Set problem: Search the listing below for the string "follow" and show each line that contains it.

Data to process:
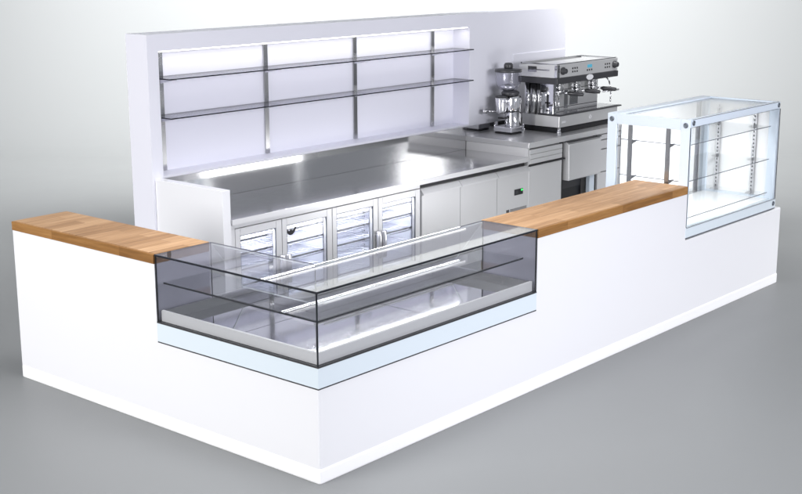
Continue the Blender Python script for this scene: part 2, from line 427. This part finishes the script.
# ------------------------------------------------------------------ refrigerated counter
rc = thing('refrigerated_counter', 'steel refrigerated back counter with four glass doors, two solid doors and a white end panel', 'fridge counter', (XE, YF, 0))
MB().box(1.575, XE, YF-.004, YB-.003, 0, 1.188, .003, 2).build('end_panel', 'white', rc)
wt = MB().box(XE+.001, XC-.001, YF-.017, YB-.003, ZC-.042, ZC, .003, 2).build('worktop', 'top', rc)
MB().box(XE+.001, XC-.001, YF-.020, YF-.0175, ZC-.044, ZC-.001).build('front_edge', 'steelup', wt)
MB().box(XE+.001, XC-.001, YB-.016, YB-.003, ZC+.0005, 1.188, .001).build('backsplash', 'mirror', rc)
bays = [(1.70, 2.205), (2.211, 2.798), (2.804, 3.386), (3.392, 3.965)]
ZD0, ZD1 = .14, .866
b = MB()      # white lined cabinet
b.box(XE+.005, 3.975, YB-.10, YB-.06, .12, .90); b.box(XE+.005, 3.975, YF+.06, YB-.10, .12, .15)
b.box(XE+.005, 3.975, YF+.06, YB-.10, .875, .90)
b.box(XE+.005, 1.70, YF+.06, YB-.10, .15, .875); b.box(2.78, 2.815, YF+.06, YB-.10, .15, .875); b.box(3.94, 3.975, YF+.06, YB-.10, .15, .875)
b.build('cabinet_liner', 'liner', rc)
b = MB().box(3.98, XC-.004, YF+.06, YB-.06, .12, ZC-.048); b.box(XE+.02, XC-.02, YF+.05, YB-.1, .0, .115); b.build('carcass', 'steelup', rc)
b = MB().box(XE+.003, XC-.004, YF+.04, YF+.058, ZD1-.01, ZC-.046); b.build('front_frame', 'gap', rc)
MB().box(XE+.003, 1.697, YF+.004, YF+.058, .12, .88).build('front_trim', 'steelup', rc)
MB().box(XE+.003, 3.966, YF+.002, YF+.038, ZD1+.006, ZC-.046, .002).build('front_trim', 'steelup', rc)
for i, (a, c) in enumerate(bays):
    b = MB(); w = .052
    b.box(a, a+w, YF, YF+.045, ZD0, ZD1, .003); b.box(c-w-.01, c, YF, YF+.045, ZD0, ZD1, .003)
    b.box(a+w+.0005, c-w-.0105, YF, YF+.045, ZD1-.062, ZD1, .003); b.box(a+w+.0005, c-w-.0105, YF, YF+.045, ZD0, ZD0+.062, .003)
    dr = b.build('glass_door', 'steelup', rc)
    MB().pane(a+w-.004, c-w-.006, YF+.016, YF+.022, ZD0+.058, ZD1-.058).build('pane', ['glassc', 'edgem'], dr)
    gk = MB(); g0, g1 = a+w-.001, c-w-.0095
    gk.box(g0, g0+.006, YF+.003, YF+.012, ZD0+.06, ZD1-.06); gk.box(g1-.006, g1, YF+.003, YF+.012, ZD0+.06, ZD1-.06)
    gk.box(g0+.0061, g1-.0061, YF+.003, YF+.012, ZD1-.066, ZD1-.06)
    gk.build('gasket', 'edgem', dr)
    hx = c-.030 if i % 2 == 0 else a+.030
    hb = MB(); hb.lathe([(.020,0),(.024,.006),(.024,.235),(.020,.241)], (hx, YF-.038, .335), (0,0,1), 16)
    hb.rod((hx, YF-.03, .37), (hx, YF+.003, .37), .009); hb.rod((hx, YF-.03, .54), (hx, YF+.003, .54), .009)
    hb.build('handle', 'doserw', dr)
    if i == 1:   # the small dark wing mark at the top left of this pane
        bm2 = MB(); cx, cz = a+w+.062, ZD1-.122
        pts = [(-.052,.026),(-.048,.004),(-.034,-.016),(-.012,-.026),(.014,-.024),(.034,-.010),(.046,.010),(.056,.030),(.036,.024),(.024,.008),(.008,.004),(-.002,.018),(-.014,.004),(-.030,.006),(-.040,.016)]
        bm2.prism([(cx+x*1.12, cz+z*1.2) for x, z in pts], 'y', YF+.0135, YF+.0155)
        bm2.build('wing_mark', 'black', dr)
    # racks
    for z in (.24, .375, .505, .635, .745):
        r = MB(); xa, xb, ya, yb2 = a+.02, c-.035, YF+.075, YB-.125
        if i % 2 == 0: xb = c-.03
        r.rod((xa,yb2,z), (xb,yb2,z), .0045, 6)
        r.rod((xa,ya,z-.022), (xb,ya,z-.022), .0045, 6)
        r.rod((xa,ya,z), (xa,yb2,z), .0045, 6); r.rod((xb,ya,z), (xb,yb2,z), .0045, 6)
        r.rod((xa,(ya+yb2)/2,z-.005), (xb,(ya+yb2)/2,z-.005), .0045, 6)
        n = 11
        for k in range(1, n):
            x = xa+(xb-xa)*k/n
            r.rod((x,ya,z+.002), (x,yb2,z+.002), .0026, 5)
        k = r.build('wire_rack', 'wire', rc)
        MB().box(xa, xb, ya-.012, ya-.006, z-.006, z+.008).build('rack_lip', 'rail', k)
    # slotted rack uprights
    x = c-.028
    for y in (YF+.07, YB-.14):
        u = MB(); u.box(x-.016, x+.016, y-.004, y+.004, .155, .872)
        for k in range(14): u.box(x-.005, x+.005, y-.0052, y-.004, .19+k*.047, .207+k*.047, mi=1)
        u.build('rack_upright', ['chrome', 'gap'], rc)
    MB().box(a+.03, c-.06, YF+.064, YF+.082, .858, .873).build('led_strip', 'ledf', rc)
    area('fridge_lamp', ((a+c)/2, YF+.085, .845), ((a+c)/2, YF+.45, .35), c-a-.16, .05, 6, (.93,.95,1))
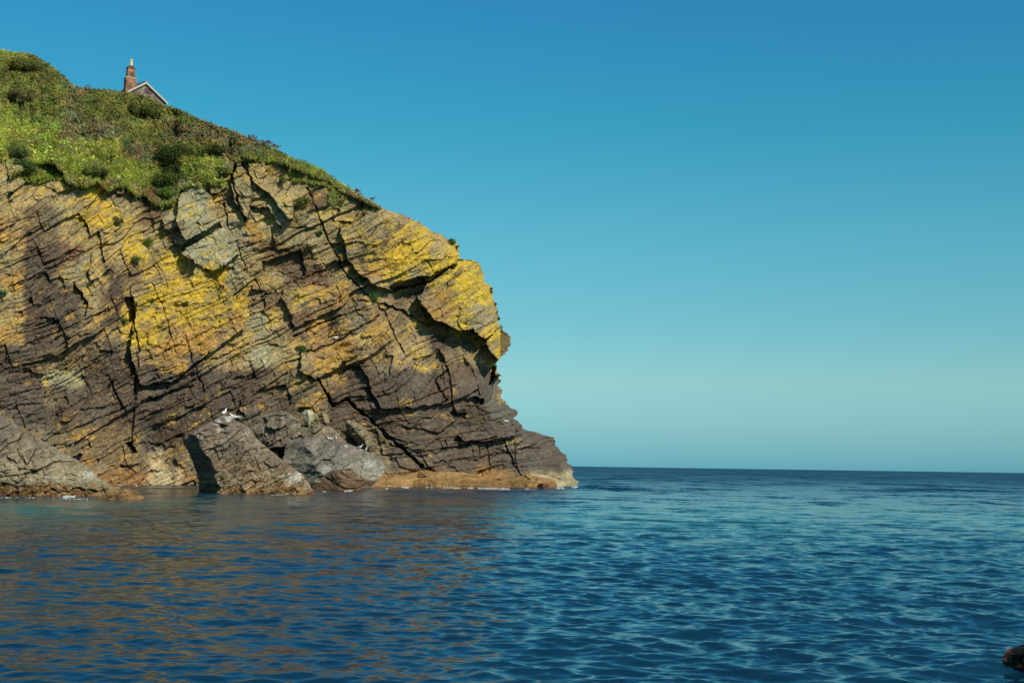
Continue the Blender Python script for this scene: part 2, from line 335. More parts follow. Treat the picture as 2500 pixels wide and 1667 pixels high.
def cliffY(px, py, full=False):
    px = np.asarray(px, float); py = np.asarray(py, float)
    Yw = np.interp(px, [-260, 0, 370, 900, 1150, 1300, 1420], [108, 114, 127, 134, 141, 150, 160])
    t = slope(px, py); kr = KR * sst(1160, 900, py) + .0
    kr = np.interp(py, [300, 900, 1150, 1200], [KR, KR, .55, .7])
    base = (Yw + kr * CAM_H) / (1 - kr * t) 
    vb = veg_edge(px); tb = slope(px, vb)
    krb = np.interp(vb, [300, 900], [KR, KR]); Yb = (Yw + krb * CAM_H) / (1 - krb * tb); zb = CAM_H + Yb * tb
    Yv = (Yb + KV * (CAM_H - zb)) / (1 - KV * t)
    veg = sst(-2, 4, vb - py)
    Y = np.where(py < vb, Yv, base)
    # broad relief
    Y = Y + (fbm(px / 260., py / 260., 41, 2) - .5) * 5 * sst(1200, 1050, py) + (fbm(px / 90., py / 90., 43, 2) - .5) * 2.0 * (1 - .6 * veg)
    # right-hand edge curves away
    xs = np.interp(py, SY, SX); d = np.clip(np.interp(py, YSM, XSM) - px, 0, None); wd = 60.
    q = np.clip(1 - d / wd, 0, 1); Y = Y + 4.0 * (1 - np.sqrt(np.clip(1 - q * q * .98, 0, 1))) * (1 - veg)
    a, n = bedcoords(px, py)
    o1, e1, k1, c1 = blocks(a, n, 78, 150, 100, .35, .8)
    o2, e2, k2, c2 = blocks(a, n, 30, 75, 200, .5, .8)
    o3, e3, k3, c3 = blocks(a, n, 11, 48, 300, .6, .8)
    o4, e4, k4, c4 = blocks(a, n, 5.2, 19, 400, .6, .5)
    rough = .45 + 1.1 * fbm(px / 120., py / 120., 47, 2)
    calm = np.ones_like(px); dep = np.zeros_like(px)
    jx = px + (fbm(px / 14., py / 14., 48, 3) - .5) * 12; jy = py + (fbm(px / 14., py / 14., 49, 3) - .5) * 12
    for poly, d0, d1, cm in FEAT:
        ys = [p[1] for p in poly]; y0, y1 = min(ys), max(ys)
        m = inpoly(jx, jy, poly)
        dep = np.where(m, d0 + (d1 - d0) * (jy - y0) / (y1 - y0), dep); calm = np.where(m, cm, calm)
    disp = calm * (.58 * o1 + .17 * o2) + (.30 + .70 * calm) * ((.10 * o3 + .03 * o4) * rough) + .6 * (.3 + .7 * calm) * facets(a, n, 58, 34, 610) + .18 * facets(a, n, 26, 15, 620)
    disp = disp + (fbm(px / 9., py / 9., 51, 3) - .5) * .30 * rough + (fbm(a / 40., n / 9., 52, 4) - .5) * .5 * rough
    gr = .2 * calm * sst(2.6, 0, e1) * sst(.4, .6, k1) + .1 * calm * sst(1.8, 0, e2) * sst(.65, .8, k2)
    for pts, wid, dp in CRACK:
        ww = wid * (.4 + 1.2 * vn(px / 17., py / 17., 53)); gr = np.maximum(gr, dp * .75 * sst(ww * .85, ww * .3, linedist(jx, jy, pts)))
    low = sst(1212, 1150, py)          # sea-worn foot is smoother
    Yr = Y + (disp * (.35 + .65 * low) + dep + gr)
    Yg = Y - bush_h(px, py) + (fbm(px / 5., py / 5., 55, 2) - .5) * .5
    Yo = Yr * (1 - veg) + Yg * veg
    if not full: return Yo
    return Yo, dict(veg=veg, a=a, n=n, k=(k1, k2, k3), c=(c1, c2, c3, c4), vb=vb, ed=e2)

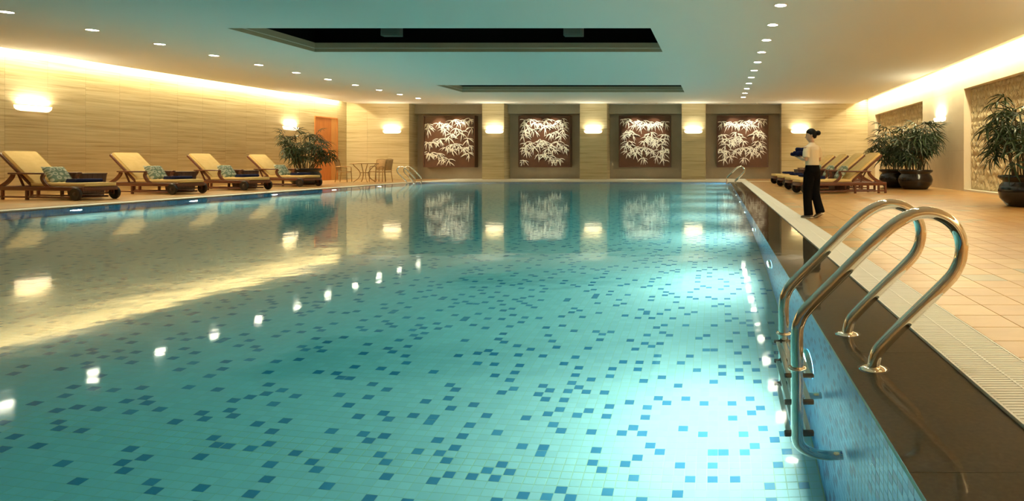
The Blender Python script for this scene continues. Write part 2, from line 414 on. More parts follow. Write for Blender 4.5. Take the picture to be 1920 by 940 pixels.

Exercise response:
Continue the Blender Python script for this scene: part 2, from line 335. More parts follow. Treat the picture as 2500 pixels wide and 1667 pixels high.
The Blender Python script for this scene continues. Write part 2, from line 414 on. More parts follow. Write for Blender 4.5. Take the picture to be 1920 by 940 pixels.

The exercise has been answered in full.